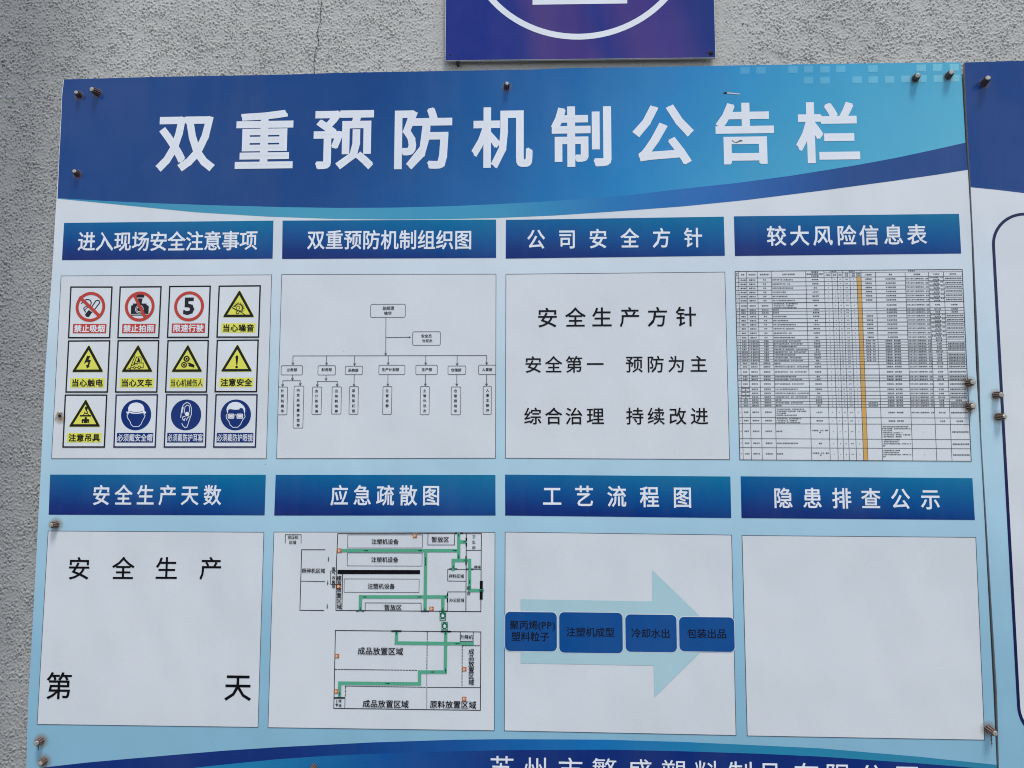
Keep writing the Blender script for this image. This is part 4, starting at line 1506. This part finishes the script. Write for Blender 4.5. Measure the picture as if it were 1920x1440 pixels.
i_ = rrect(xl + w, zb + w, xl + 1.3 - w, zt - w, 0.066, 14)
ip = build('rounded_panel', G().poly(i_, RY - YS), M['paper'], rb)
g = G()
ring_between(g, o, i_, RY - 2 * YS)
build('panel_outline', g, M['navyline'], ip)

# ------------------------------------------------------------------ indigo sign above
sg = empty('square_sign', (*[(lambda p: (p[0], -0.003, p[1]))(m(1088, 112))][0],),
           "indigo square sign cut off by the top edge, with a thin white ring", 'sign')
bl, br = m(834.5, 115), m(1341.5, 109.7)
wdt = br[0] - bl[0]
tl, tr = (bl[0], bl[1] + wdt), (br[0] - 0.001, br[1] + wdt)
sq = [bl, br, tr, tl]
build('sign_sheet', G().sheet(sq, -0.0028, 0.0032), M['whiteedge'], sg, "white edged plastic sheet")
ins = 0.0010
fq = [(bl[0] + ins * 1.3, bl[1] + ins), (br[0] - ins, br[1] + ins), (tr[0] - ins, tr[1] - ins), (tl[0] + ins, tl[1] - ins)]
build('sign_face', G().poly(fq, -0.0032), M['indigo'], sg)
bot = m(1086.7, 75.9)
Rr = 226.5 * 1.155e-3 * 1.03
build('white_ring', G().ring((bot[0], bot[1] + Rr), Rr - 0.0138, Rr, -0.0035, 96), M['letter'], sg)
b0, b1 = m(998.5, 10.6), m(1175.7, 8.2)
build('white_bar', G().poly([b0, b1, (b1[0], b1[1] + 0.05), (b0[0], b0[1] + 0.05)], -0.0035), M['letter'], sg)
build('screw_hole', G().disc(m(844.5, 105), 0.0021, -0.0035, 14), M['hole'], sg)


def lathe(prof, n=14, ang=None):
    """prof: (r, y) pairs from front to back, centred on origin"""
    g = G()
    for j in range(n):
        t = 2 * math.pi * j / n
        for r, y in prof:
            g.v.append((r * math.cos(t), y, r * math.sin(t)))
    k = len(prof)
    for j in range(n):
        j2 = (j + 1) % n
        for i in range(k - 1):
            g.f.append([j * k + i, j * k + i + 1, j2 * k + i + 1, j2 * k + i])
    return g


def local_obj(name, g, mat, parent, loc=(0, 0, 0), rot=None, smooth=False):
    me = bpy.data.meshes.new(name)
    me.from_pydata([tuple(v) for v in g.v], [], g.f)
    me.materials.append(mat)
    if smooth:
        me.polygons.foreach_set('use_smooth', [True] * len(me.polygons))
    o = bpy.data.objects.new(name, me)
    COL.objects.link(o)
    o.parent = parent
    o.location = loc
    if rot:
        o.rotation_euler = rot
    return o


p = m(1332.5, 101)
scr = lathe([(0.0, -0.0026), (0.0034, -0.0025), (0.0048, -0.0014), (0.0052, 0.0)], 16)
so = local_obj('screw', scr, M['rust'], sg, Vector((p[0], -0.0035, p[1])) - WLOC[sg.name])
cross = G()
cross.rect(-0.0026, -0.0005, 0.0026, 0.0005, -0.00285).rect(-0.0005, -0.0026, 0.0005, 0.0026, -0.0029)
local_obj('screw_slot', cross, M['hole'], so)
build('screw_hole', G().disc(m(1325, 100.5), 0.0016, -0.0035, 12), M['hole'], sg)

# rusty nail in the wall under the sign
nl = empty('rusty_nail', (*[(lambda q_: (q_[0], WALL_Y, q_[1]))(m(858, 118))][0],),
           "dark rusty nail driven into the wall just below the indigo sign", 'nail')
g = G()
n_ = 10
for j in range(n_):
    t = 2 * math.pi * j / n_
    r = 0.0048 * (1 + 0.18 * math.sin(j * 2.6))
    g.v += [(r * math.cos(t), -0.012, r * math.sin(t)), (r * 1.05 * math.cos(t), -0.009, r * 1.05 * math.sin(t))]
for j in range(n_):
    j2 = (j + 1) % n_
    g.f.append([2 * j, 2 * j + 1, 2 * j2 + 1, 2 * j2])
g.f.append([2 * j for j in range(n_)])
local_obj('nail_head', g, M['rust'], nl)
local_obj('nail_shank', lathe([(0.0028, -0.0095), (0.0028, 0.004)], 8), M['rust'], nl)


# ------------------------------------------------------------------ fixings (fluted expansion bolts)
def sleeve_geo(h, r=0.0056, ridges=9, flare=1.12):
    g = G()
    nn = ridges * 4
    lv = [(0.0, 1.0 * flare), (0.35, 1.05), (0.8, 0.98), (1.0, 0.88)]
    for t, k in lv:
        for j in range(nn):
            a = 2 * math.pi * j / nn
            rr = r * k * (1.0 if (j % 4) in (0, 1) else 0.80)
            g.v.append((rr * math.cos(a), -h * t, rr * math.sin(a)))
    for i in range(len(lv) - 1):
        for j in range(nn):
            j2 = (j + 1) % nn
            g.f.append([i * nn + j, i * nn + j2, (i + 1) * nn + j2, (i + 1) * nn + j])
    g.f.append([(len(lv) - 1) * nn + j for j in range(nn)])
    return g


def ridge_geo(h, r=0.0056, ridges=9, flare=1.12):
    g = G()
    nn = ridges * 4
    for q_ in range(ridges):
        j = q_ * 4
        a0, a1 = 2 * math.pi * j / nn, 2 * math.pi * (j + 1) / nn
        k = len(g.v)
        for t, s_ in ((0.06, flare * 0.99), (0.35, 1.05), (0.8, 0.98), (0.97, 0.89)):
            for a in (a0, a1):
                g.v.append((r * s_ * 1.02 * math.cos(a), -h * t, r * s_ * 1.02 * math.sin(a)))
        for i in range(3):
            g.f.append([k + 2 * i, k + 2 * i + 1, k + 2 * i + 3, k + 2 * i + 2])
    return g


for k, (u, v, h, which) in enumerate(BOLTS):
    par = (board, rb)[which]
    P = m(u, v) if not which else mr(u, v)
    y0 = 0.0 if not which else RY
    rnd = random.Random(k * 13 + 5)
    tilt = (rnd.uniform(-.15, .15), rnd.uniform(0, 6.28), rnd.uniform(-.15, .15))
    sc_ = 1.0 if k not in (0, 2, 3, 12) else 0.86
    sl = local_obj('bolt_sleeve', sleeve_geo(h - 0.0015, 0.0070 * sc_), M['sleeve2' if k in (6, 7, 8, 9, 10, 11, 14, 15) else 'sleeve'], par, Vector((P[0], y0 - 0.0002, P[1])) - WLOC[par.name], tilt)
    local_obj('sleeve_ridge', ridge_geo(h - 0.0015, 0.0070 * sc_), M['ridge2' if k in (6, 7, 8, 9, 10, 11, 14, 15) else 'ridge'], sl)
    hr = 0.0051 * sc_
    hd = lathe([(0.0, -h - 0.0012), (hr * 0.8, -h - 0.0010), (hr, -h - 0.0003), (hr, -h + 0.0022)], 6 if k % 3 == 0 else 14)
    local_obj('bolt_end', hd, M['steel'], sl)

bpy.data.objects.remove(_tmpo)
bpy.data.curves.remove(_tmp)
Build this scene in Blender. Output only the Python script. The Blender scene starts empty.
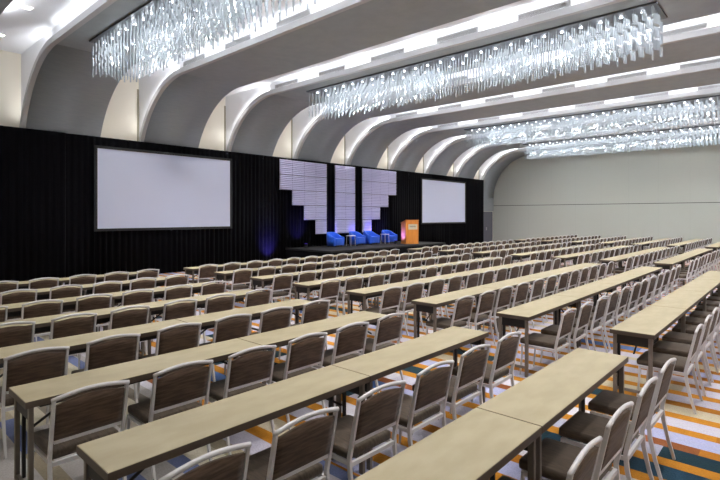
import bpy, bmesh, math, random
from mathutils import Vector, Matrix
random.seed(11)
PI = math.pi
scn = bpy.context.scene
COL = scn.collection

# ------------------------------------------------------------------ helpers
def lin(c):
    return tuple(((v/255)/12.92 if v/255 <= .04045 else ((v/255+.055)/1.055)**2.4) for v in c) + (1,)

def mat(name, rgb, rough=.6, metal=0, spec=.5, noise=None, bump=None, coat=0, sheen=0):
    """principled surface; noise = (second rgb, scale xyz, detail), bump = (scale, strength)"""
    m = bpy.data.materials.new(name); m.use_nodes = True
    nt = m.node_tree; b = nt.nodes['Principled BSDF']
    b.inputs['Base Color'].default_value = lin(rgb)
    b.inputs['Roughness'].default_value = rough
    b.inputs['Metallic'].default_value = metal
    b.inputs['Specular IOR Level'].default_value = spec
    if coat: b.inputs['Coat Weight'].default_value = coat
    if sheen: b.inputs['Sheen Weight'].default_value = sheen
    if noise or bump:
        tc = nt.nodes.new('ShaderNodeTexCoord'); mp = nt.nodes.new('ShaderNodeMapping')
        nt.links.new(tc.outputs['Object'], mp.inputs[0])
        nz = nt.nodes.new('ShaderNodeTexNoise'); nz.inputs['Scale'].default_value = 1
        nt.links.new(mp.outputs[0], nz.inputs['Vector'])
        if noise:
            mp.inputs['Scale'].default_value = noise[1]; nz.inputs['Detail'].default_value = noise[2]
            cr = nt.nodes.new('ShaderNodeValToRGB')
            cr.color_ramp.elements[0].color = lin(rgb); cr.color_ramp.elements[1].color = lin(noise[0])
            cr.color_ramp.elements[0].position = .35; cr.color_ramp.elements[1].position = .65
            nt.links.new(nz.outputs['Fac'], cr.inputs[0]); nt.links.new(cr.outputs[0], b.inputs['Base Color'])
        if bump:
            n2 = nt.nodes.new('ShaderNodeTexNoise'); n2.inputs['Scale'].default_value = bump[0]
            nt.links.new(tc.outputs['Object'], n2.inputs['Vector'])
            bp = nt.nodes.new('ShaderNodeBump'); bp.inputs['Strength'].default_value = bump[1]; bp.inputs['Distance'].default_value = .01
            nt.links.new(n2.outputs['Fac'], bp.inputs['Height']); nt.links.new(bp.outputs[0], b.inputs['Normal'])
    return m

def emit(name, rgb, s):
    m = bpy.data.materials.new(name); m.use_nodes = True
    b = m.node_tree.nodes['Principled BSDF']
    b.inputs['Base Color'].default_value = lin(rgb)
    b.inputs['Emission Color'].default_value = lin(rgb); b.inputs['Emission Strength'].default_value = s
    return m

def box(bm, x0, x1, y0, y1, z0, z1, bevel=0, M=None):
    v = [bm.verts.new((x, y, z)) for x in (x0, x1) for y in (y0, y1) for z in (z0, z1)]
    fs = [bm.faces.new([v[i] for i in q]) for q in ((0,1,3,2),(4,6,7,5),(0,4,5,1),(2,3,7,6),(0,2,6,4),(1,5,7,3))]
    nv = v
    if bevel:
        es = list({e for f in fs for e in f.edges})
        r = bmesh.ops.bevel(bm, geom=es, offset=bevel, segments=2, affect='EDGES', profile=.6)
        nv = list({w for f in r['faces'] for w in f.verts} | {w for w in v if w.is_valid})
    if M is not None: bmesh.ops.transform(bm, matrix=M, verts=[w for w in nv if w.is_valid])

def tube(bm, pts, r, seg=8, sq=1.0, cap=True):
    """tube along a polyline; r a number or a list"""
    pts = [Vector(p) for p in pts]; rings = []
    n = len(pts)
    up0 = Vector((1, 0, 0))
    for i, p in enumerate(pts):
        d = (pts[min(i+1, n-1)] - pts[max(i-1, 0)]).normalized()
        a = up0 - d*up0.dot(d)
        if a.length < .2: a = Vector((0, 1, 0)) - d*d.y
        a.normalize(); b = d.cross(a)
        rr = r[i] if isinstance(r, (list, tuple)) else r
        off = PI/seg
        rings.append([bm.verts.new(p + a*math.cos(2*PI*k/seg+off)*rr + b*math.sin(2*PI*k/seg+off)*rr*sq) for k in range(seg)])
    for i in range(n-1):
        for k in range(seg):
            bm.faces.new((rings[i][k], rings[i][(k+1) % seg], rings[i+1][(k+1) % seg], rings[i+1][k]))
    if cap:
        bm.faces.new(rings[0][::-1]); bm.faces.new(rings[-1])

def cyl(bm, c, r0, r1, z0, z1, seg=20):
    a = [bm.verts.new((c[0]+r0*math.cos(2*PI*k/seg), c[1]+r0*math.sin(2*PI*k/seg), z0)) for k in range(seg)]
    b = [bm.verts.new((c[0]+r1*math.cos(2*PI*k/seg), c[1]+r1*math.sin(2*PI*k/seg), z1)) for k in range(seg)]
    for k in range(seg): bm.faces.new((a[k], a[(k+1) % seg], b[(k+1) % seg], b[k]))
    bm.faces.new(a[::-1]); bm.faces.new(b)

def prism(bm, poly, axis, a0, a1):
    """extrude a 2-D polygon along x ('x': poly in y,z) or y ('y': poly in x,z) or z"""
    f = {'x': lambda p, a: (a, p[0], p[1]), 'y': lambda p, a: (p[0], a, p[1]), 'z': lambda p, a: (p[0], p[1], a)}[axis]
    A = [bm.verts.new(f(p, a0)) for p in poly]; B = [bm.verts.new(f(p, a1)) for p in poly]
    n = len(poly)
    for i in range(n): bm.faces.new((A[i], A[(i+1) % n], B[(i+1) % n], B[i]))
    bm.faces.new(A[::-1]); bm.faces.new(B)

def obj(name, bm, m, parent=None, smooth=False, label=None):
    bmesh.ops.recalc_face_normals(bm, faces=bm.faces)
    me = bpy.data.meshes.new(name); bm.to_mesh(me); bm.free()
    for k in (m if isinstance(m, (list, tuple)) else [m]): me.materials.append(k)
    if smooth:
        for p in me.polygons: p.use_smooth = True
        if smooth == 'auto':
            try: me.set_sharp_from_angle(angle=math.radians(40))
            except Exception: pass
    o = bpy.data.objects.new(name, me); COL.objects.link(o)
    if parent: o.parent = parent
    if label: o['label'] = label
    return o

def mesh_boxes(name, m, boxes, parent=None, bevel=0, label=None):
    bm = bmesh.new()
    for b in boxes: box(bm, *b, bevel=bevel)
    return obj(name, bm, m, parent, label=label)

def tag(o, label, cat, group=None):
    o['label'] = label; o['category'] = cat
    if group: o['group'] = group
    return o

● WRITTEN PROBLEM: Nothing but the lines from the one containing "Build this scene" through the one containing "return tuple(((v/255)/12.92 if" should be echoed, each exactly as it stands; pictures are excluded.

● EXPECTED OUTPUT:
Build this scene in Blender. Output only the Python script. The Blender scene starts empty.
import bpy, bmesh, math, random
from mathutils import Vector, Matrix
random.seed(11)
PI = math.pi
scn = bpy.context.scene
COL = scn.collection

# ------------------------------------------------------------------ helpers
def lin(c):
    return tuple(((v/255)/12.92 if v/255 <= .04045 else ((v/255+.055)/1.055)**2.4) for v in c) + (1,)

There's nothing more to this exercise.